久米旺生(訳)(1996)『論語』 徳間書店 中国の思想[Ⅸ]

 このことからも孔子が上下関係や従来のやり方を重んじている事が分かる。息子が父親の跡をただ継ぐのではなく、その意思をそのまま反映させるのは、当時でもそれなりの覚悟と努力が必要になったのだろう。家臣も政策も普通であればそのままというわけにはいかない。

 考えなければいけないのは孟荘子の父親の政策や家臣の良し悪しである。それらが歪んでいれば、国民が苦しむ期間が長くなるだけである。

 そもそもだが「従来のやり方を通す」というのが現代でどれほど意味のある事なのか、どういった意味合いで使う必要があるのかを考える必要がある。技術は昔とは比較にならないほど進歩している。そしてその進歩のスピードも速い。「半年で今ある知識は古くなる」というのはどの業界においてもいえる事である。勿論、基礎知識や歴史などは大きく変わることはないのかもしれないが、私達が実感していないだけで世の中は刻一刻と変化し続けている。

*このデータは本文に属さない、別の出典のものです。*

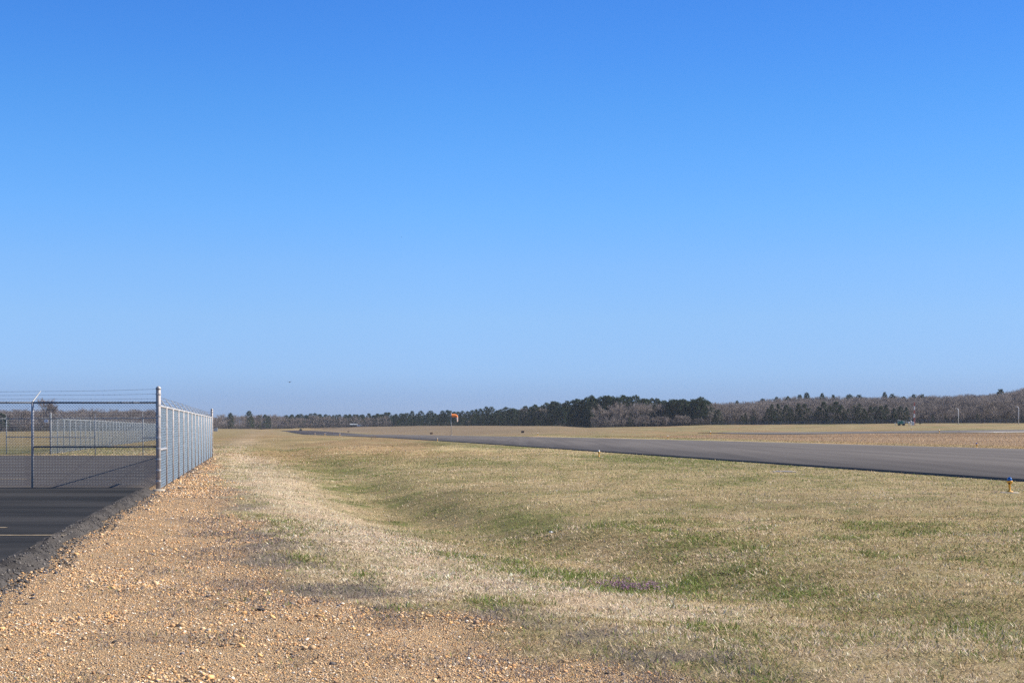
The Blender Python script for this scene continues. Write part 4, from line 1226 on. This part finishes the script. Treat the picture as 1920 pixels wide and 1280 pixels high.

 そんな中で従来のやり方と上下関係を重んじるという事は無条件で受け入れられるものではないのかもしれない。技術の進歩の速さは年代間での価値観の多様化を生み出す。
 そんな中で求められるのは多様な価値観がある中での目的の設定の仕方とそんな多種多様な人間が集まる機会を意図的に創造し、頭だけではなく身体を使って交流する機会である。
 その時に価値観に染まらない伝統や儀式は必要になってくるのではないか。

 上下関係を重んじる必要がある理由についてだが、個本人の好きなように自由にさせるべきという昨今の考え方に対してバランスをとる考え方である。
 本人の自由よりも優先しなければいけないことは多くある。一つは、幼少期や成長期の知識がなく判断がつかない時にはアドバイスだけでは規則や決まりを守らせる事は出来ない。厳格な態度や絶対的な権力者(子に対しての親)が社会に適応させるために、躾をすることは必要である。心に傷が残るような行為や言動は言語道断だが。

 個人が自立した生活をする為には、期限をつけた話し合いとそれを順守する強さが求められる。その為には家族がそれぞれを大事に思う事はあっても、自分の人生を親や子供の関係性だけに依存させる形で成り立つものであるのは危険である。
 実家暮らしを否定しているのではない。そこに現実的な将来のプラン(お金や生き方)が話し合われているか、家族以外の依存先をどれだけ自分で確保しているのかという話である。